• She or They

your local trannic pissy meme girl


I don't wanna detract from the good points in these two posts by going off on my own personal tangent, and I highly encourage everyone to read both of them. Cause the things that they say, about the expectation that everything political in your fantasy world have a mappable real world analogue, well, it's relevant to the reasons why I've been hesitant to use creative writing to explore my own experiences of queerness and transness. Namely, I hate the question "what does this represent in reality" when it's coming from people whose idea of reality is deeply limited. And so many people I've met have a limited idea of how queerness and transness function in "reality". I'm not talking about straight people either. I'm talking about other queer and trans people on social media platforms and in my city. I've been reading articles and listening to podcasts about the history of queerness and queer activism and it's just driving home for me how many ways there are to talk about love and sex and gender and identity, and how god damn arrogant it is to pretend that the labels and concepts you and your circles use are the One Correct Way.
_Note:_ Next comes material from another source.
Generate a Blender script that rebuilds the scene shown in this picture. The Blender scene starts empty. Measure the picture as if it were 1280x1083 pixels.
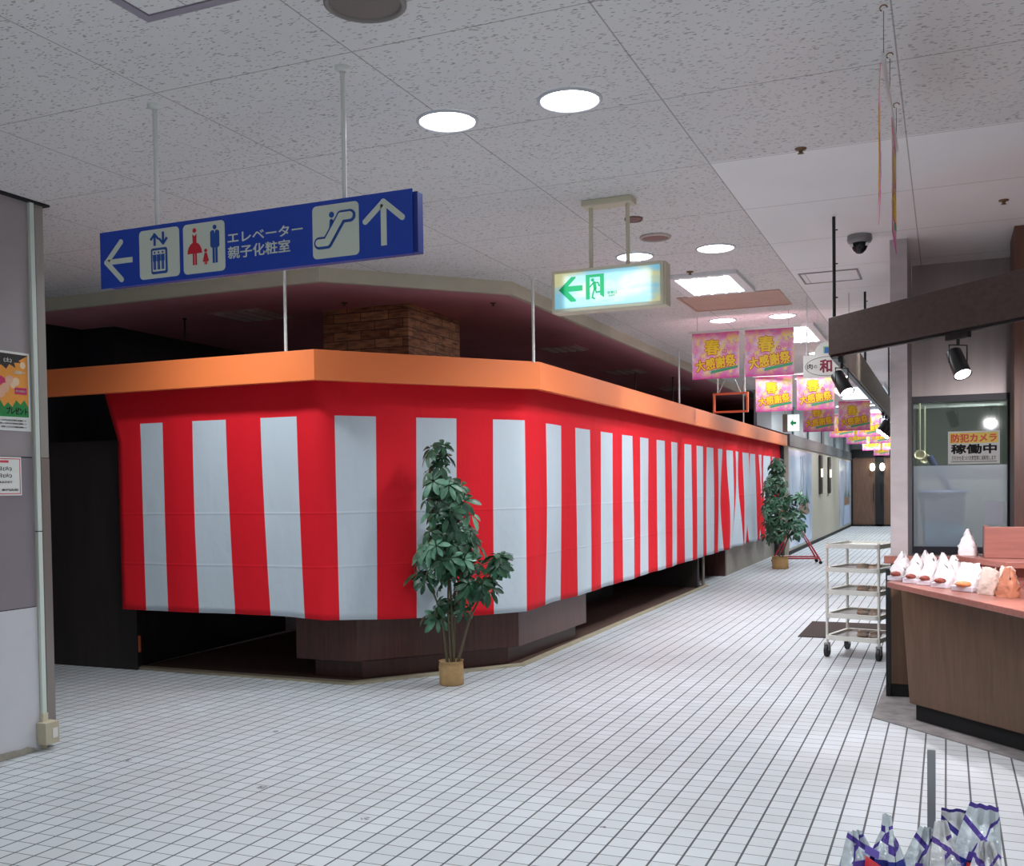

Even the changes I've seen in language and vocabulary in language and vocabulary in my short three decades on Earth are hard to describe to someone who hasn't experienced them firsthand. Changes not just in what it means to be gay or trans, but in what it means to be a man, a woman, a couple, a family. And I would have hoped that art and fiction would be a safe place to explore these feelings, but sometimes the way people talk about stuff on the internet makes me feel like it's not worth it.